SOURCE EXCERPT
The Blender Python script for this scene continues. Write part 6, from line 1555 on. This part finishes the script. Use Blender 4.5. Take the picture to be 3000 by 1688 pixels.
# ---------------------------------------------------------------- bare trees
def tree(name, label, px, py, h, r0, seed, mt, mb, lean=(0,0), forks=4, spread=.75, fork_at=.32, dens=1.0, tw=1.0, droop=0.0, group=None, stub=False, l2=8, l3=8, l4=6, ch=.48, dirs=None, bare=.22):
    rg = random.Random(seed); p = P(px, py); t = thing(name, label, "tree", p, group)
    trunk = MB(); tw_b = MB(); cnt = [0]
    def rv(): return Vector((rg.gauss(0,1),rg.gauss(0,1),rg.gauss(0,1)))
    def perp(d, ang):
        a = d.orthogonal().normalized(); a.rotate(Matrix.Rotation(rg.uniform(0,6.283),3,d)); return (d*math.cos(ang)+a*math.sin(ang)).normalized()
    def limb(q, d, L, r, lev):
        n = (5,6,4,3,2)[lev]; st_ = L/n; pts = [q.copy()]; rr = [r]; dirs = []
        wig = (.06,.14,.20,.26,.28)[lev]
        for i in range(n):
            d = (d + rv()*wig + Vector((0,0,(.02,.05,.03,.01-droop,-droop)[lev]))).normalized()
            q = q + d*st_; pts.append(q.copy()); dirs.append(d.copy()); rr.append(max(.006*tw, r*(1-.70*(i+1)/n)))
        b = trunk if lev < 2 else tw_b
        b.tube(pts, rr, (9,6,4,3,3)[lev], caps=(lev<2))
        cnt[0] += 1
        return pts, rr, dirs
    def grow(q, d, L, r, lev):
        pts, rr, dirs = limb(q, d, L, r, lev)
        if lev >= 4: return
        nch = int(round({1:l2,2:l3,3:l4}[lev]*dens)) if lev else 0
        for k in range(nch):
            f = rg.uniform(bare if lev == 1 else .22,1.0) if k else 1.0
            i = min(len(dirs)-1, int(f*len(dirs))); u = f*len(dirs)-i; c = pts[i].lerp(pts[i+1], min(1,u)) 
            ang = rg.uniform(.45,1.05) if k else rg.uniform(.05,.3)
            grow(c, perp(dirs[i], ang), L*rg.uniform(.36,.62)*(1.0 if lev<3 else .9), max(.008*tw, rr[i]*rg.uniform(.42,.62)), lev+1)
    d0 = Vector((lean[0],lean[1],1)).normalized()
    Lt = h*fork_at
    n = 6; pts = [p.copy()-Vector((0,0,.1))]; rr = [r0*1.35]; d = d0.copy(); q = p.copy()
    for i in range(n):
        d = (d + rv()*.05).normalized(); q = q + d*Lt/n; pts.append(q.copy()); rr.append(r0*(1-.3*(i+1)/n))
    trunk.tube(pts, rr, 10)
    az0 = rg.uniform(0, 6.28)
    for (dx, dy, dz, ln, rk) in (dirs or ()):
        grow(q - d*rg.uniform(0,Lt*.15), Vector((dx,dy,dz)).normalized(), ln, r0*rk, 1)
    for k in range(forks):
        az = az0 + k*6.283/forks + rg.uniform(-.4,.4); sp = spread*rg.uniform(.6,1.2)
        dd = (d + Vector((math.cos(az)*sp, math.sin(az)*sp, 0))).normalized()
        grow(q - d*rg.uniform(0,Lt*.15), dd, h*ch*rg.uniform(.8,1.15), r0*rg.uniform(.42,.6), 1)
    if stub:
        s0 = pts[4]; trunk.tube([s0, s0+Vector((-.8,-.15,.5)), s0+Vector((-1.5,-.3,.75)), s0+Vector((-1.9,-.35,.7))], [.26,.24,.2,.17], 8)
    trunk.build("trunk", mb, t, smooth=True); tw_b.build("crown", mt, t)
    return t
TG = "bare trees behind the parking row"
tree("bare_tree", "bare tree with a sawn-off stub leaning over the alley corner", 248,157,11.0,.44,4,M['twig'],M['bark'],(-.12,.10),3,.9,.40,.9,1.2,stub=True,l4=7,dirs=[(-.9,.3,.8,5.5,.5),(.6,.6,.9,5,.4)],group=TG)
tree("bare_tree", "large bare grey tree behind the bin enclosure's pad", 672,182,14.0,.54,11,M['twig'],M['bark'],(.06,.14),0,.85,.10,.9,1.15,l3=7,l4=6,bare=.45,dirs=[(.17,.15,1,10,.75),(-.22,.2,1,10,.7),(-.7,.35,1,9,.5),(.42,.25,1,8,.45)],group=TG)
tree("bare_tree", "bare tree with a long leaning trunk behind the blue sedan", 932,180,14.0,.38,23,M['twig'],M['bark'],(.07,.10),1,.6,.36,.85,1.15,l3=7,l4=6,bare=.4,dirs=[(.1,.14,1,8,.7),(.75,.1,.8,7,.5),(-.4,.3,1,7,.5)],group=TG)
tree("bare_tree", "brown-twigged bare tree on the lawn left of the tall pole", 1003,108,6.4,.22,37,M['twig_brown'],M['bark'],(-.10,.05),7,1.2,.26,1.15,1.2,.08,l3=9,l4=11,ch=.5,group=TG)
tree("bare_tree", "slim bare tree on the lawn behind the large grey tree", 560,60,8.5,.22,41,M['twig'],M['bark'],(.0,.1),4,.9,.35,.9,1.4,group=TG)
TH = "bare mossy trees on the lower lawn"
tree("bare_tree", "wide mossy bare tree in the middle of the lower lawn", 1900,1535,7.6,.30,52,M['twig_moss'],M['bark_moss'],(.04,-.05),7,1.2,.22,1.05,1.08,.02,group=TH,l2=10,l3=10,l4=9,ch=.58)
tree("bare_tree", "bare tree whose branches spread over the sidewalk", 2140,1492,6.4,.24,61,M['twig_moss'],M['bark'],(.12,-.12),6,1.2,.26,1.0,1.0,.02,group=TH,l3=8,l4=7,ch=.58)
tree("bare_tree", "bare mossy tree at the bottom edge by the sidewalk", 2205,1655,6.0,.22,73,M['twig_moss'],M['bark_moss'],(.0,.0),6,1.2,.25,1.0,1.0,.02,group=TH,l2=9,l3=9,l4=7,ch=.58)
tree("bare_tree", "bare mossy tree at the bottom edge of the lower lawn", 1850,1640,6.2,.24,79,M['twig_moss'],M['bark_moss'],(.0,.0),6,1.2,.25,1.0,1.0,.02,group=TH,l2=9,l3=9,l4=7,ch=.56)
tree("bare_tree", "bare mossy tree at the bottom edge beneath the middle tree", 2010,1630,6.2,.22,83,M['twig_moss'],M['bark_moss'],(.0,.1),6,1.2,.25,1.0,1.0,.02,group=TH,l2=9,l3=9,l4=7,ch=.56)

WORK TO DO
Each line above must be reproduced exactly as it stands.

SOLUTION TO THIS PROBLEM
The Blender Python script for this scene continues. Write part 6, from line 1555 on. This part finishes the script. Use Blender 4.5. Take the picture to be 3000 by 1688 pixels.
# ---------------------------------------------------------------- bare trees
def tree(name, label, px, py, h, r0, seed, mt, mb, lean=(0,0), forks=4, spread=.75, fork_at=.32, dens=1.0, tw=1.0, droop=0.0, group=None, stub=False, l2=8, l3=8, l4=6, ch=.48, dirs=None, bare=.22):
    rg = random.Random(seed); p = P(px, py); t = thing(name, label, "tree", p, group)
    trunk = MB(); tw_b = MB(); cnt = [0]
    def rv(): return Vector((rg.gauss(0,1),rg.gauss(0,1),rg.gauss(0,1)))
    def perp(d, ang):
        a = d.orthogonal().normalized(); a.rotate(Matrix.Rotation(rg.uniform(0,6.283),3,d)); return (d*math.cos(ang)+a*math.sin(ang)).normalized()
    def limb(q, d, L, r, lev):
        n = (5,6,4,3,2)[lev]; st_ = L/n; pts = [q.copy()]; rr = [r]; dirs = []
        wig = (.06,.14,.20,.26,.28)[lev]
        for i in range(n):
            d = (d + rv()*wig + Vector((0,0,(.02,.05,.03,.01-droop,-droop)[lev]))).normalized()
            q = q + d*st_; pts.append(q.copy()); dirs.append(d.copy()); rr.append(max(.006*tw, r*(1-.70*(i+1)/n)))
        b = trunk if lev < 2 else tw_b
        b.tube(pts, rr, (9,6,4,3,3)[lev], caps=(lev<2))
        cnt[0] += 1
        return pts, rr, dirs
    def grow(q, d, L, r, lev):
        pts, rr, dirs = limb(q, d, L, r, lev)
        if lev >= 4: return
        nch = int(round({1:l2,2:l3,3:l4}[lev]*dens)) if lev else 0
        for k in range(nch):
            f = rg.uniform(bare if lev == 1 else .22,1.0) if k else 1.0
            i = min(len(dirs)-1, int(f*len(dirs))); u = f*len(dirs)-i; c = pts[i].lerp(pts[i+1], min(1,u)) 
            ang = rg.uniform(.45,1.05) if k else rg.uniform(.05,.3)
            grow(c, perp(dirs[i], ang), L*rg.uniform(.36,.62)*(1.0 if lev<3 else .9), max(.008*tw, rr[i]*rg.uniform(.42,.62)), lev+1)
    d0 = Vector((lean[0],lean[1],1)).normalized()
    Lt = h*fork_at
    n = 6; pts = [p.copy()-Vector((0,0,.1))]; rr = [r0*1.35]; d = d0.copy(); q = p.copy()
    for i in range(n):
        d = (d + rv()*.05).normalized(); q = q + d*Lt/n; pts.append(q.copy()); rr.append(r0*(1-.3*(i+1)/n))
    trunk.tube(pts, rr, 10)
    az0 = rg.uniform(0, 6.28)
    for (dx, dy, dz, ln, rk) in (dirs or ()):
        grow(q - d*rg.uniform(0,Lt*.15), Vector((dx,dy,dz)).normalized(), ln, r0*rk, 1)
    for k in range(forks):
        az = az0 + k*6.283/forks + rg.uniform(-.4,.4); sp = spread*rg.uniform(.6,1.2)
        dd = (d + Vector((math.cos(az)*sp, math.sin(az)*sp, 0))).normalized()
        grow(q - d*rg.uniform(0,Lt*.15), dd, h*ch*rg.uniform(.8,1.15), r0*rg.uniform(.42,.6), 1)
    if stub:
        s0 = pts[4]; trunk.tube([s0, s0+Vector((-.8,-.15,.5)), s0+Vector((-1.5,-.3,.75)), s0+Vector((-1.9,-.35,.7))], [.26,.24,.2,.17], 8)
    trunk.build("trunk", mb, t, smooth=True); tw_b.build("crown", mt, t)
    return t
TG = "bare trees behind the parking row"
tree("bare_tree", "bare tree with a sawn-off stub leaning over the alley corner", 248,157,11.0,.44,4,M['twig'],M['bark'],(-.12,.10),3,.9,.40,.9,1.2,stub=True,l4=7,dirs=[(-.9,.3,.8,5.5,.5),(.6,.6,.9,5,.4)],group=TG)
tree("bare_tree", "large bare grey tree behind the bin enclosure's pad", 672,182,14.0,.54,11,M['twig'],M['bark'],(.06,.14),0,.85,.10,.9,1.15,l3=7,l4=6,bare=.45,dirs=[(.17,.15,1,10,.75),(-.22,.2,1,10,.7),(-.7,.35,1,9,.5),(.42,.25,1,8,.45)],group=TG)
tree("bare_tree", "bare tree with a long leaning trunk behind the blue sedan", 932,180,14.0,.38,23,M['twig'],M['bark'],(.07,.10),1,.6,.36,.85,1.15,l3=7,l4=6,bare=.4,dirs=[(.1,.14,1,8,.7),(.75,.1,.8,7,.5),(-.4,.3,1,7,.5)],group=TG)
tree("bare_tree", "brown-twigged bare tree on the lawn left of the tall pole", 1003,108,6.4,.22,37,M['twig_brown'],M['bark'],(-.10,.05),7,1.2,.26,1.15,1.2,.08,l3=9,l4=11,ch=.5,group=TG)
tree("bare_tree", "slim bare tree on the lawn behind the large grey tree", 560,60,8.5,.22,41,M['twig'],M['bark'],(.0,.1),4,.9,.35,.9,1.4,group=TG)
TH = "bare mossy trees on the lower lawn"
tree("bare_tree", "wide mossy bare tree in the middle of the lower lawn", 1900,1535,7.6,.30,52,M['twig_moss'],M['bark_moss'],(.04,-.05),7,1.2,.22,1.05,1.08,.02,group=TH,l2=10,l3=10,l4=9,ch=.58)
tree("bare_tree", "bare tree whose branches spread over the sidewalk", 2140,1492,6.4,.24,61,M['twig_moss'],M['bark'],(.12,-.12),6,1.2,.26,1.0,1.0,.02,group=TH,l3=8,l4=7,ch=.58)
tree("bare_tree", "bare mossy tree at the bottom edge by the sidewalk", 2205,1655,6.0,.22,73,M['twig_moss'],M['bark_moss'],(.0,.0),6,1.2,.25,1.0,1.0,.02,group=TH,l2=9,l3=9,l4=7,ch=.58)
tree("bare_tree", "bare mossy tree at the bottom edge of the lower lawn", 1850,1640,6.2,.24,79,M['twig_moss'],M['bark_moss'],(.0,.0),6,1.2,.25,1.0,1.0,.02,group=TH,l2=9,l3=9,l4=7,ch=.56)
tree("bare_tree", "bare mossy tree at the bottom edge beneath the middle tree", 2010,1630,6.2,.22,83,M['twig_moss'],M['bark_moss'],(.0,.1),6,1.2,.25,1.0,1.0,.02,group=TH,l2=9,l3=9,l4=7,ch=.56)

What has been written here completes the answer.